*** Dataset extract ***

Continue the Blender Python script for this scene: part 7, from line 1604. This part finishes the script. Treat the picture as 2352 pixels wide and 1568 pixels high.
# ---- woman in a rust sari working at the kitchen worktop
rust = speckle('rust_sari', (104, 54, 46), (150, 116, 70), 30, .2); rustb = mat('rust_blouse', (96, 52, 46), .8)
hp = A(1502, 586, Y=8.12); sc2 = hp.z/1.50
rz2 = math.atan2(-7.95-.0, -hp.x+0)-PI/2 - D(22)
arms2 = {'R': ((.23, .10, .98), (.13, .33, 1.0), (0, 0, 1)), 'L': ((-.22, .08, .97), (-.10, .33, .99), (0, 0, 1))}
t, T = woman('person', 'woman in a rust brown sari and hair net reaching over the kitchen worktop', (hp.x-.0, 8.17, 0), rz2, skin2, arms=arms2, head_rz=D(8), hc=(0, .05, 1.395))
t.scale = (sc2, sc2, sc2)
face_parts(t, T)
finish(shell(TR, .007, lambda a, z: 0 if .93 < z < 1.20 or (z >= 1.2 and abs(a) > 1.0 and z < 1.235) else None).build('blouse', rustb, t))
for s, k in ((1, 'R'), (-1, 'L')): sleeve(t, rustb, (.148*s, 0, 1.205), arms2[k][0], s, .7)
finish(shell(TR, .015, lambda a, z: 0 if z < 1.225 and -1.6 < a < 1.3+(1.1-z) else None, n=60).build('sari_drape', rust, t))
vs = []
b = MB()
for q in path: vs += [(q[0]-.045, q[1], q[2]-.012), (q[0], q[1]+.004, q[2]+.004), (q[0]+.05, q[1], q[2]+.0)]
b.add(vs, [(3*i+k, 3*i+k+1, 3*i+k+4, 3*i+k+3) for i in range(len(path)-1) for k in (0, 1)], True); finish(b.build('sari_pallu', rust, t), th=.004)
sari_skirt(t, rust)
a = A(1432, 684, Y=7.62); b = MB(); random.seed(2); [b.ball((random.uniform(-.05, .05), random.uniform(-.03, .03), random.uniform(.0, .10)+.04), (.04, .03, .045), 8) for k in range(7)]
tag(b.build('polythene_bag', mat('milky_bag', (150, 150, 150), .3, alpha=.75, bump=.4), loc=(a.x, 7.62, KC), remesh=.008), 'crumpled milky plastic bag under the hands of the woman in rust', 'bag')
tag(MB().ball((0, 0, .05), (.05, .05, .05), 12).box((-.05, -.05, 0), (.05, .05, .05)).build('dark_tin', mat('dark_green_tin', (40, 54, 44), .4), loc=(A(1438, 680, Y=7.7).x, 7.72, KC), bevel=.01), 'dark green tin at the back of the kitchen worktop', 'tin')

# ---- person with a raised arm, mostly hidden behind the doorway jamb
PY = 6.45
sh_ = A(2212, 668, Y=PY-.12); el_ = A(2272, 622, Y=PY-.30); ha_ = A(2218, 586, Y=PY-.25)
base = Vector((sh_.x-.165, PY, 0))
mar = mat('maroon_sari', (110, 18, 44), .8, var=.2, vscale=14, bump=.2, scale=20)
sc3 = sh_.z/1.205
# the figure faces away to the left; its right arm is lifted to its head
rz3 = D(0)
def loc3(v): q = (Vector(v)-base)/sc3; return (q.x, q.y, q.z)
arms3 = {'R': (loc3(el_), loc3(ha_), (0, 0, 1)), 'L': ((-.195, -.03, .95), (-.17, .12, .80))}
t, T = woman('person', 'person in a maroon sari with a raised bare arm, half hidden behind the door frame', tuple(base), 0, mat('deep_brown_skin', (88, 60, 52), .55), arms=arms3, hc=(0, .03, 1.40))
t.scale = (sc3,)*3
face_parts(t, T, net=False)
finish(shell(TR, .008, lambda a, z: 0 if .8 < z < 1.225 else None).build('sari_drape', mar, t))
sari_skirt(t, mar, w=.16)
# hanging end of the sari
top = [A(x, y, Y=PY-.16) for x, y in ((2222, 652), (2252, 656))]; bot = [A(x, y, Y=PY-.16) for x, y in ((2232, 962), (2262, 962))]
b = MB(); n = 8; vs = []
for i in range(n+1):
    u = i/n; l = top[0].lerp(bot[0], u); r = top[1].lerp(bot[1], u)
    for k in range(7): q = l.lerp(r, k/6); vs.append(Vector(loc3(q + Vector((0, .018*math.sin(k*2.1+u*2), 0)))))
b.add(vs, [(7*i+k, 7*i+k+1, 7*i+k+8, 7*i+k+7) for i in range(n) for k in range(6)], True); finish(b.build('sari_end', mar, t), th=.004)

***

### Goal of the exercise
Reproduce all of the material above word for word.

### Output of the exercise
Continue the Blender Python script for this scene: part 7, from line 1604. This part finishes the script. Treat the picture as 2352 pixels wide and 1568 pixels high.
# ---- woman in a rust sari working at the kitchen worktop
rust = speckle('rust_sari', (104, 54, 46), (150, 116, 70), 30, .2); rustb = mat('rust_blouse', (96, 52, 46), .8)
hp = A(1502, 586, Y=8.12); sc2 = hp.z/1.50
rz2 = math.atan2(-7.95-.0, -hp.x+0)-PI/2 - D(22)
arms2 = {'R': ((.23, .10, .98), (.13, .33, 1.0), (0, 0, 1)), 'L': ((-.22, .08, .97), (-.10, .33, .99), (0, 0, 1))}
t, T = woman('person', 'woman in a rust brown sari and hair net reaching over the kitchen worktop', (hp.x-.0, 8.17, 0), rz2, skin2, arms=arms2, head_rz=D(8), hc=(0, .05, 1.395))
t.scale = (sc2, sc2, sc2)
face_parts(t, T)
finish(shell(TR, .007, lambda a, z: 0 if .93 < z < 1.20 or (z >= 1.2 and abs(a) > 1.0 and z < 1.235) else None).build('blouse', rustb, t))
for s, k in ((1, 'R'), (-1, 'L')): sleeve(t, rustb, (.148*s, 0, 1.205), arms2[k][0], s, .7)
finish(shell(TR, .015, lambda a, z: 0 if z < 1.225 and -1.6 < a < 1.3+(1.1-z) else None, n=60).build('sari_drape', rust, t))
vs = []
b = MB()
for q in path: vs += [(q[0]-.045, q[1], q[2]-.012), (q[0], q[1]+.004, q[2]+.004), (q[0]+.05, q[1], q[2]+.0)]
b.add(vs, [(3*i+k, 3*i+k+1, 3*i+k+4, 3*i+k+3) for i in range(len(path)-1) for k in (0, 1)], True); finish(b.build('sari_pallu', rust, t), th=.004)
sari_skirt(t, rust)
a = A(1432, 684, Y=7.62); b = MB(); random.seed(2); [b.ball((random.uniform(-.05, .05), random.uniform(-.03, .03), random.uniform(.0, .10)+.04), (.04, .03, .045), 8) for k in range(7)]
tag(b.build('polythene_bag', mat('milky_bag', (150, 150, 150), .3, alpha=.75, bump=.4), loc=(a.x, 7.62, KC), remesh=.008), 'crumpled milky plastic bag under the hands of the woman in rust', 'bag')
tag(MB().ball((0, 0, .05), (.05, .05, .05), 12).box((-.05, -.05, 0), (.05, .05, .05)).build('dark_tin', mat('dark_green_tin', (40, 54, 44), .4), loc=(A(1438, 680, Y=7.7).x, 7.72, KC), bevel=.01), 'dark green tin at the back of the kitchen worktop', 'tin')

# ---- person with a raised arm, mostly hidden behind the doorway jamb
PY = 6.45
sh_ = A(2212, 668, Y=PY-.12); el_ = A(2272, 622, Y=PY-.30); ha_ = A(2218, 586, Y=PY-.25)
base = Vector((sh_.x-.165, PY, 0))
mar = mat('maroon_sari', (110, 18, 44), .8, var=.2, vscale=14, bump=.2, scale=20)
sc3 = sh_.z/1.205
# the figure faces away to the left; its right arm is lifted to its head
rz3 = D(0)
def loc3(v): q = (Vector(v)-base)/sc3; return (q.x, q.y, q.z)
arms3 = {'R': (loc3(el_), loc3(ha_), (0, 0, 1)), 'L': ((-.195, -.03, .95), (-.17, .12, .80))}
t, T = woman('person', 'person in a maroon sari with a raised bare arm, half hidden behind the door frame', tuple(base), 0, mat('deep_brown_skin', (88, 60, 52), .55), arms=arms3, hc=(0, .03, 1.40))
t.scale = (sc3,)*3
face_parts(t, T, net=False)
finish(shell(TR, .008, lambda a, z: 0 if .8 < z < 1.225 else None).build('sari_drape', mar, t))
sari_skirt(t, mar, w=.16)
# hanging end of the sari
top = [A(x, y, Y=PY-.16) for x, y in ((2222, 652), (2252, 656))]; bot = [A(x, y, Y=PY-.16) for x, y in ((2232, 962), (2262, 962))]
b = MB(); n = 8; vs = []
for i in range(n+1):
    u = i/n; l = top[0].lerp(bot[0], u); r = top[1].lerp(bot[1], u)
    for k in range(7): q = l.lerp(r, k/6); vs.append(Vector(loc3(q + Vector((0, .018*math.sin(k*2.1+u*2), 0)))))
b.add(vs, [(7*i+k, 7*i+k+1, 7*i+k+8, 7*i+k+7) for i in range(n) for k in range(6)], True); finish(b.build('sari_end', mar, t), th=.004)